_The exercise_. How many lines in this material include the string "lathe"? Answer with the number and nothing further.

_Data segment_.
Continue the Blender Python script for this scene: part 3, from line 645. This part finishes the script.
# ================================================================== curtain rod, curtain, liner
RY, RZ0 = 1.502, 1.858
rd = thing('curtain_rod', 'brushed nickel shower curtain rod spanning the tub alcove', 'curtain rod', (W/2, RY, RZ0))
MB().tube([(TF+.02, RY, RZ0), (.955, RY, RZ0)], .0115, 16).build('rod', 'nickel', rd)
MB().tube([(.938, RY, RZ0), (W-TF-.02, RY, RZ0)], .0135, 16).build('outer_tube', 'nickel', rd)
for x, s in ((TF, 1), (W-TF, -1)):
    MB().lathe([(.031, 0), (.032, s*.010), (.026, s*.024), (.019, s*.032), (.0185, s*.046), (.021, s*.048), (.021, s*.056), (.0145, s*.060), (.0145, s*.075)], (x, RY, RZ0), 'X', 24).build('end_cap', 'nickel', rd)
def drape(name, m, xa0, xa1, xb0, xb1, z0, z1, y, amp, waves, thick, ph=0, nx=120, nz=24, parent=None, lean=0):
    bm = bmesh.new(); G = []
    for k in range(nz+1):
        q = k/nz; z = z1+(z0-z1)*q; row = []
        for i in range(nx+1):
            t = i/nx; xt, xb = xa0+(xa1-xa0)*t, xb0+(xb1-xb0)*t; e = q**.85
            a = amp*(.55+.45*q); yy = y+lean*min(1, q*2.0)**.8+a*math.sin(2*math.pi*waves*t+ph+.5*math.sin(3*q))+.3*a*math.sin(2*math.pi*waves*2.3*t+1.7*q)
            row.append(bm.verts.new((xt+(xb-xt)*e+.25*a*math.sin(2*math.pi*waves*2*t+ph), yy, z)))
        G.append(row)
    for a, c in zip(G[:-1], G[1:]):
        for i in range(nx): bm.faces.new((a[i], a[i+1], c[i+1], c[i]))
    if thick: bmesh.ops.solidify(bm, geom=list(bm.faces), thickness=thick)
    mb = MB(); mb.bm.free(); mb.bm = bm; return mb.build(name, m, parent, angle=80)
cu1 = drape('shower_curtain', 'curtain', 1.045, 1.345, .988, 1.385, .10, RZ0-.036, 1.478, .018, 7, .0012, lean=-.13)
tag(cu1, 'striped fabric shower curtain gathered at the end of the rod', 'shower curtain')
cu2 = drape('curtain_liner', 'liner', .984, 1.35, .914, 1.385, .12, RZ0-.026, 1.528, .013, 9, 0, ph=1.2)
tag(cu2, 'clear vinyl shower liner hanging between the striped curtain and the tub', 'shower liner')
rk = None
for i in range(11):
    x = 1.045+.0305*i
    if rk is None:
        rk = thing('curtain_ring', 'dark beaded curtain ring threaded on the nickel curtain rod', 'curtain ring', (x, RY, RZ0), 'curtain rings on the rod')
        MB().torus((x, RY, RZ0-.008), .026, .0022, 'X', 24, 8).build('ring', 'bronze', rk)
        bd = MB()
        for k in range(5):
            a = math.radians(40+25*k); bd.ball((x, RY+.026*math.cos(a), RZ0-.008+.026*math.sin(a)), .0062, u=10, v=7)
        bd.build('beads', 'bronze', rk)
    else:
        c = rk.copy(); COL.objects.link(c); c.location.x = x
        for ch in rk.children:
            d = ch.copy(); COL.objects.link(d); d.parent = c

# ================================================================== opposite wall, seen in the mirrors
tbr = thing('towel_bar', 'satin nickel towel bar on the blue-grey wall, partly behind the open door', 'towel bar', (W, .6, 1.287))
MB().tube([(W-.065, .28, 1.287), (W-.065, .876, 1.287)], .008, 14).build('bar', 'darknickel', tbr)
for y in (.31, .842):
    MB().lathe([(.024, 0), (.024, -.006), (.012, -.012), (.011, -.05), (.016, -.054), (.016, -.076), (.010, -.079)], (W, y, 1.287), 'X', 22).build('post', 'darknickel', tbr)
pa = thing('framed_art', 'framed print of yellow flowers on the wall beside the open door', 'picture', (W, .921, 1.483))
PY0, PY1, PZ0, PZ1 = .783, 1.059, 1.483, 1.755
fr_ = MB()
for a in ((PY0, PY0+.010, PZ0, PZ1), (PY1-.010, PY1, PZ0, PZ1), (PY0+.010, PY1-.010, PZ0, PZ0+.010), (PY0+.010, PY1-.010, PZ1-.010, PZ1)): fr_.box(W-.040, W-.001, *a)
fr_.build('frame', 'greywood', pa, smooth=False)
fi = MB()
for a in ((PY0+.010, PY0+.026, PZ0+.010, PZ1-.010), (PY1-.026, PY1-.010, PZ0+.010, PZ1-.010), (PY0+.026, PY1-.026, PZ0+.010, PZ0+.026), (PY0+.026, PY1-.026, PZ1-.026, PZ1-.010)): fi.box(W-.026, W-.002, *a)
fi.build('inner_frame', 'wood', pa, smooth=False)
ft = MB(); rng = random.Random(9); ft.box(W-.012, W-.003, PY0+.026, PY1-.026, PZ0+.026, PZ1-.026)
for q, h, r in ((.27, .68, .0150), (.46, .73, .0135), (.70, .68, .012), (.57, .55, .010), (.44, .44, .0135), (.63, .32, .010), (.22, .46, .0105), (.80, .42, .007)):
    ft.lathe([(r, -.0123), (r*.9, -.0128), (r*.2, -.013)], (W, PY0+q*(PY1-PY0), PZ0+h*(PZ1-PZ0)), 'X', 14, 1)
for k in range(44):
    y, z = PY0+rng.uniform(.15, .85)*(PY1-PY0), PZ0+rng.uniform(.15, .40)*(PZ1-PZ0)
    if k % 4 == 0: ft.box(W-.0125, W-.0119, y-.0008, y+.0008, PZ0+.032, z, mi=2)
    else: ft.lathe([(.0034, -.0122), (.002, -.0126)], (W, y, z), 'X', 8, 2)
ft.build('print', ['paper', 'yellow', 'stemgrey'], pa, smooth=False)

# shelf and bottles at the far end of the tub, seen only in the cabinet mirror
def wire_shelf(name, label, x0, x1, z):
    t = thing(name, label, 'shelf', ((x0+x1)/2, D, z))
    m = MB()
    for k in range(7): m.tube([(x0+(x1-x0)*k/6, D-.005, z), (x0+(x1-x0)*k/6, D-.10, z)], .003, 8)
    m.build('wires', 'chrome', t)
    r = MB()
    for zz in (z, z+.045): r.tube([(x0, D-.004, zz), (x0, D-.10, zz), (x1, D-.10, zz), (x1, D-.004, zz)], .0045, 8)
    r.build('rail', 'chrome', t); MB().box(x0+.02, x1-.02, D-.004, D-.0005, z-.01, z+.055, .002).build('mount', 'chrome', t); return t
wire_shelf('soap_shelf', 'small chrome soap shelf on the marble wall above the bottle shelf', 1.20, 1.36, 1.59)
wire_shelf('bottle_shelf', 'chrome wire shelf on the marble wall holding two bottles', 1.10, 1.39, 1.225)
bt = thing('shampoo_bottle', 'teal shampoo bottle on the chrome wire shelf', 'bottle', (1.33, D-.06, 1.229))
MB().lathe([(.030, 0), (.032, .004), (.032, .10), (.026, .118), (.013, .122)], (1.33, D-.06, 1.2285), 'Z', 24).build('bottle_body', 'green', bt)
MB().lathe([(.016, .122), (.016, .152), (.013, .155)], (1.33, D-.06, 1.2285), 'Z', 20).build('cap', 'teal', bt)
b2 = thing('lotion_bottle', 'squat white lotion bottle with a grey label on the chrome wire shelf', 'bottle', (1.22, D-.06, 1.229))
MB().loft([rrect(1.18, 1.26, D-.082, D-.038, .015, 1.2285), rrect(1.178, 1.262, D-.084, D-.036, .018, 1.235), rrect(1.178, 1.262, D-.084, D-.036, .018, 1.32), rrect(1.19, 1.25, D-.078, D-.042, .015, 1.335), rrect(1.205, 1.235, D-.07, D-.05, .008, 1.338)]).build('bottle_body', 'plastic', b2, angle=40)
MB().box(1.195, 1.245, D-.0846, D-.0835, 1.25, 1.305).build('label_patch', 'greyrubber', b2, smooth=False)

_Exercise answer_. 6